Le blocage temporaire du réseau social TikTok par le gouvernement en Nouvelle-Calédonie lors des émeutes meurtrières de 2024 était "illégal", a jugé mardi le Conseil d'Etat, estimant toutefois qu'une telle mesure peut-être valide sous certaines conditions.
La plus haute juridiction administrative en France a expliqué que ce blocage portait "une atteinte disproportionnée à la liberté d'expression, à la liberté de communication des idées et opinions et à la liberté d'accès à l'information", dans sa décision consultée par l'AFP.
Toutefois, les Sages ont considéré qu'en cas de "circonstances exceptionnelles", une telle interruption pouvait être légale à trois conditions: qu'elle soit indispensable pour faire face à des événements d'une particulière gravité, qu'aucun moyen technique ne permette de prendre immédiatement des mesures alternatives et qu'elle soit prise "pour une durée limitée nécessaire à la recherche et la mise en place de ces mesures alternatives", d'après un communiqué.
Or, la décision du Premier ministre de l'époque, Gabriel Attal, de suspendre l'accès à TikTok en Nouvelle-Calédonie entre le 15 et le 29 mai 2024 "ne respectait pas l'ensemble de ces conditions", notamment car elle était prise "pour une durée indéterminée" et n'était pas subordonnée "à l'impossibilité de mettre en œuvre des mesures alternatives", a estimé le Conseil d'Etat.
- "Victoire à la Pyrrhus" -
"C'est une victoire à la Pyrrhus car, même si elle est précieuse pour les libertés en des temps dégradés, elle entérine surtout le principe d'une suspension d'un réseau social en cas de circonstances exceptionnelles", a réagi auprès de l'AFP l'avocat Vincent Brengarth, qui représente les trois particuliers ayant saisi le Conseil d'Etat aux côtés des associations la Ligue des droits de l'Homme (LDH) et la Quadrature du Net.
"Le raisonnement du Conseil d'Etat est menaçant pour l'avenir", a abondé l'avocat Patrice Spinosi, conseil de la LDH. "Un gouvernement populiste pourra s'inspirer de cette décision en la détournant pour adopter des mesures restreignant les libertés de l'ensemble des citoyens en se bornant à invoquer des +circonstances exceptionnelles+", a-t-il mis en garde.

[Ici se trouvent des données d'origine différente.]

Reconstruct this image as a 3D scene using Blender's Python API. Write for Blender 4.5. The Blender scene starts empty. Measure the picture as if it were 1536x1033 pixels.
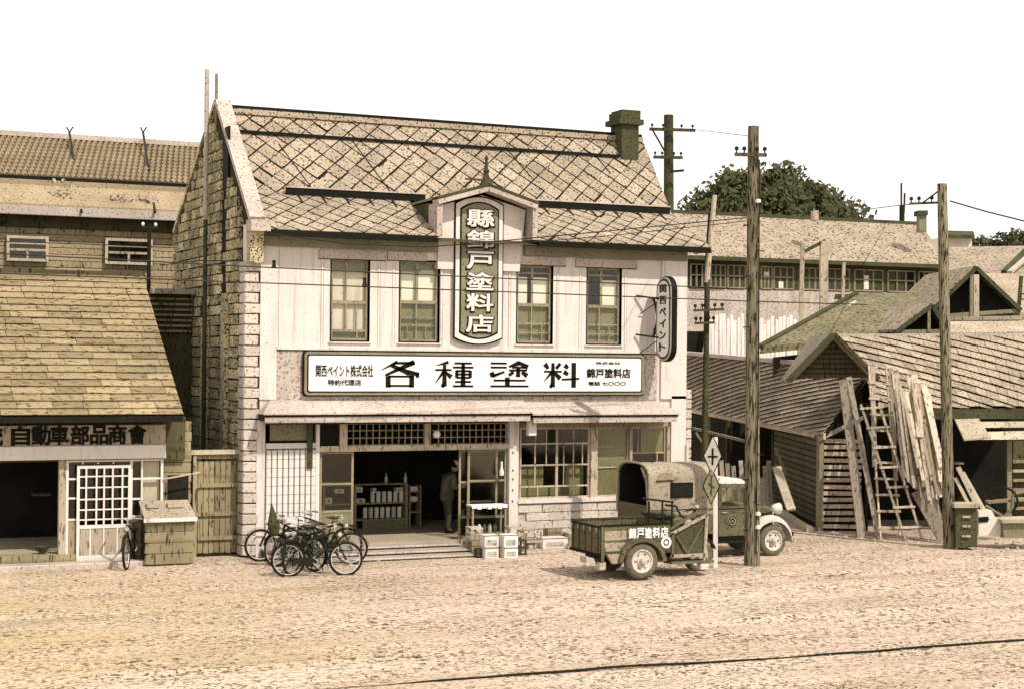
import bpy, bmesh, math, random
from mathutils import Vector, Matrix
from mathutils import noise as mnoise
random.seed(7)
S = bpy.context.scene
COL = S.collection
rad = math.radians

# ---------------------------------------------------------------- camera
FPX, W0, H0 = 2451.0, 1536.0, 1033.0
HOR = 530.0
CAM = Vector((0, -33.8, 4.36))
YAW, ROLL = rad(24.0), rad(0.6)
Fw = Vector((math.sin(YAW), math.cos(YAW), 0))
R0 = Vector((math.cos(YAW), -math.sin(YAW), 0))
U0 = Vector((0, 0, 1))
Rr = R0 * math.cos(ROLL) + U0 * math.sin(ROLL)
Uu = U0 * math.cos(ROLL) - R0 * math.sin(ROLL)
cd = bpy.data.cameras.new('camera'); cam = bpy.data.objects.new('camera', cd); COL.objects.link(cam)
M = Matrix((Rr, Uu, -Fw)).transposed().to_4x4(); M.translation = CAM
cam.matrix_world = M
cd.sensor_width = 36; cd.sensor_fit = 'HORIZONTAL'; cd.lens = 36 * FPX / W0
cd.shift_y = (HOR - H0 / 2) / W0
cd.clip_end = 2000; cd.clip_start = 0.1
S.camera = cam

# ---------------------------------------------------------------- world, sun, exposure
SUN_AZ, SUN_EL = rad(20), rad(50)
w = bpy.data.worlds.new('World'); S.world = w; w.use_nodes = True
nt = w.node_tree; bg = nt.nodes['Background']
sky = nt.nodes.new('ShaderNodeTexSky'); sky.sky_type = 'NISHITA'; sky.sun_disc = False
sky.sun_elevation = SUN_EL; sky.sun_rotation = math.pi - SUN_AZ
sky.air_density = 1.0; sky.dust_density = 6.0; sky.altitude = 0
sky.dust_density = 1.0
bw = nt.nodes.new('ShaderNodeRGBToBW'); nt.links.new(sky.outputs[0], bw.inputs[0])
# thin high haze: an even milky white veil over the blue, so the sky reads as bleached paper white
mr_ = nt.nodes.new('ShaderNodeMapRange'); mr_.inputs[1].default_value = 0; mr_.inputs[2].default_value = 20
mr_.inputs[3].default_value = 8.6; mr_.inputs[4].default_value = 11.0; nt.links.new(bw.outputs[0], mr_.inputs[0])
mx = nt.nodes.new('ShaderNodeVectorMath'); mx.operation = 'SCALE'; mx.inputs[0].default_value = (1.03, 1.0, 0.95)
nt.links.new(mr_.outputs[0], mx.inputs['Scale'])
nt.links.new(mx.outputs[0], bg.inputs[0]); bg.inputs[1].default_value = 0.125
sd = bpy.data.lights.new('sun', 'SUN'); sun = bpy.data.objects.new('sun', sd); COL.objects.link(sun)
sd.energy = 4.6; sd.angle = rad(0.53); sd.color = (1.0, 0.91, 0.82)
tosun = Vector((math.sin(SUN_AZ) * math.cos(SUN_EL), -math.cos(SUN_AZ) * math.cos(SUN_EL), math.sin(SUN_EL)))
sun.rotation_euler = tosun.to_track_quat('Z', 'Y').to_euler()
S.view_settings.view_transform = 'Standard'; S.view_settings.look = 'None'
S.view_settings.gamma = 1; S.view_settings.use_curve_mapping = False
S.view_settings.exposure = 0.04
S.render.engine = 'CYCLES'
S.cycles.max_bounces = 5; S.cycles.diffuse_bounces = 3; S.cycles.glossy_bounces = 2
S.cycles.transparent_max_bounces = 6; S.cycles.caustics_reflective = False; S.cycles.caustics_refractive = False
S.cycles.use_denoising = True
ORD = 'first second third fourth fifth sixth seventh eighth ninth tenth eleventh twelfth thirteenth fourteenth fifteenth sixteenth'.split()

# ---------------------------------------------------------------- where a line of sight meets a plane of the place
def ray(px, py):
    return Fw + Rr * ((px - W0 / 2) / FPX) + Uu * ((HOR - py) / FPX)
def U(px, py, y=0.0):
    d = ray(px, py); return CAM + d * ((y - CAM.y) / d.y)
def PX(px, py, x):
    d = ray(px, py); return CAM + d * ((x - CAM.x) / d.x)
def G(px, py, z=0.0):
    d = ray(px, py); return CAM + d * ((z - CAM.z) / d.z)
def D(px, py, dep):
    return CAM + ray(px, py) * dep
def X(px, y=0.0, py=560): return U(px, py, y).x
def Z(px, py, y=0.0): return U(px, py, y).z

# ---------------------------------------------------------------- materials
def mat(name, col, rough=0.85, var=0.18, spec=0.45, sc=9.0, dirt=None, bump=0.25, metal=0.0, piece=0.0, streak=False, thr=0.60, fine=20.0, rain=0.0):
    """world-space mottling + fine dark grime + grain relief; piece = value change from object to object"""
    col = tuple(c * .80 for c in col)
    m = bpy.data.materials.new(name); m.use_nodes = True
    n, l = m.node_tree.nodes, m.node_tree.links
    b = n['Principled BSDF']; b.inputs['Roughness'].default_value = rough; b.inputs['Metallic'].default_value = metal
    b.inputs['Specular IOR Level'].default_value = 0.08
    geo = n.new('ShaderNodeNewGeometry'); mp = n.new('ShaderNodeMapping'); l.new(geo.outputs['Position'], mp.inputs[0])
    if streak: mp.inputs['Scale'].default_value = streak
    n1 = n.new('ShaderNodeTexNoise'); n1.inputs['Scale'].default_value = sc * 0.12; n1.inputs['Detail'].default_value = 5; l.new(mp.outputs[0], n1.inputs[0])
    n2 = n.new('ShaderNodeTexNoise'); n2.inputs['Scale'].default_value = fine; n2.inputs['Detail'].default_value = 3; n2.inputs['Roughness'].default_value = 0.6; l.new(mp.outputs[0], n2.inputs[0])
    mr = n.new('ShaderNodeMapRange'); mr.inputs[1].default_value = 0.3; mr.inputs[2].default_value = 0.7
    mr.inputs[3].default_value = 1 - var; mr.inputs[4].default_value = 1 + var * 0.6; l.new(n1.outputs[0], mr.inputs[0])
    last = mr.outputs[0]
    if piece:
        oi = n.new('ShaderNodeObjectInfo'); m2 = n.new('ShaderNodeMapRange')
        m2.inputs[3].default_value = 1 - piece; m2.inputs[4].default_value = 1 + piece * 0.6; l.new(oi.outputs['Random'], m2.inputs[0])
        mm = n.new('ShaderNodeMath'); mm.operation = 'MULTIPLY'; l.new(last, mm.inputs[0]); l.new(m2.outputs[0], mm.inputs[1]); last = mm.outputs[0]
    cm = n.new('ShaderNodeVectorMath'); cm.operation = 'SCALE'; cm.inputs[0].default_value = col; l.new(last, cm.inputs['Scale'])
    rp = n.new('ShaderNodeMapRange'); rp.inputs[1].default_value = thr - .035; rp.inputs[2].default_value = thr + 0.025
    rp.inputs[3].default_value = 0; rp.inputs[4].default_value = min(1, spec * 1.25); l.new(n2.outputs[0], rp.inputs[0])
    mix = n.new('ShaderNodeMix'); mix.data_type = 'RGBA'; l.new(rp.outputs[0], mix.inputs[0]); l.new(cm.outputs[0], mix.inputs[6])
    d = dirt or tuple(c * 0.16 for c in col); mix.inputs[7].default_value = (*d, 1)
    out = mix.outputs[2]
    if rain:      # rain-washed dirt runs down the surface
        m3 = n.new('ShaderNodeMapping'); m3.inputs['Scale'].default_value = (4.5, 4.5, .28); l.new(geo.outputs['Position'], m3.inputs[0])
        n3 = n.new('ShaderNodeTexNoise'); n3.inputs['Scale'].default_value = 1.6; n3.inputs['Detail'].default_value = 6; n3.inputs['Roughness'].default_value = .65; l.new(m3.outputs[0], n3.inputs[0])
        r3 = n.new('ShaderNodeMapRange'); r3.inputs[1].default_value = .52; r3.inputs[2].default_value = .74; r3.inputs[3].default_value = 0; r3.inputs[4].default_value = rain; l.new(n3.outputs[0], r3.inputs[0])
        x3 = n.new('ShaderNodeMix'); x3.data_type = 'RGBA'; l.new(r3.outputs[0], x3.inputs[0]); l.new(out, x3.inputs[6]); x3.inputs[7].default_value = (*[c * .35 for c in col], 1); out = x3.outputs[2]
    l.new(out, b.inputs['Base Color'])
    if bump:
        bp = n.new('ShaderNodeBump'); bp.inputs['Strength'].default_value = bump; bp.inputs['Distance'].default_value = 0.02
        l.new(n2.outputs[0], bp.inputs['Height']); l.new(bp.outputs[0], b.inputs['Normal'])
    return m
MT = {}
def defm(k, *a, **kw): MT[k] = mat(k, *a, **kw)
defm('plaster', (.80, .72, .66), spec=.3, var=.08, thr=.65, rain=.55)
defm('plaster_old', (.62, .53, .46), rain=.7, spec=.6, var=.2, thr=.58)
defm('concrete', (.58, .49, .42), rain=.3, spec=.6, var=.18)
defm('white_paint', (.84, .78, .72), rain=.35, spec=.25, var=.06, thr=.66, rough=.6)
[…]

La notion de circonstances exceptionnelles est large et pourrait regrouper "une émeute, une crise sanitaire, une inondation", a énuméré Patrice Spinosi.
Ce dernier avait demandé aux juges d'annuler la suspension de TikTok en faisant valoir l'incompatibilité entre l'état d'urgence, déclaré le 15 mai, et les "circonstances exceptionnelles", une notion issue de la jurisprudence sur laquelle le Premier ministre avait fondé sa décision.
C'est la première fois que le Conseil d'Etat devait se prononcer sur la superposition de ces deux régimes d'exception, qui permettent à l'exécutif d'étendre ses pouvoirs dans certaines circonstances et de sortir du cadre imposé par le droit commun.
La rapporteure du Conseil d'Etat, dont les juges ont suivi les préconisations, avait estimé mi-mars qu'il n'existait pas d'incompatibilité à l'application conjointe de l'état d'urgence et des "circonstances exceptionnelles".
"Surveillance de l'arbitraire"
"Tous les régimes d'état d'urgence, sécuritaires ou sanitaires, ont été prévus par la loi et sont surveillés par le Parlement avec des commissions qui surveillent le déroulement en temps réel de ces régimes", a commenté Me Spinosi mercredi. "Si on autorise un gouvernement à se fonder sur une théorie jurisprudentielle pour restreindre des libertés bien au-delà de ce qui est habituel, on se prive des outils de surveillance de l'arbitraire", a-t-il poursuivi.
Le blocage de TikTok sur l'archipel du Pacifique était intervenu après le déclenchement de violences meurtrières en réaction au vote par l'Assemblée nationale d'une réforme très controversée du corps électoral calédonien.
Gabriel Attal l'avait justifié par la nécessité de limiter les contacts entre émeutiers, sur fond d'inquiétudes liées à de possibles ingérences de l'Azerbaïdjan.
Le Conseil d'Etat s'était d'abord prononcé dès mai après une requête en référé. Sans examiner le fond du dossier, il avait refusé d'annuler la décision, notamment "pour défaut d'urgence".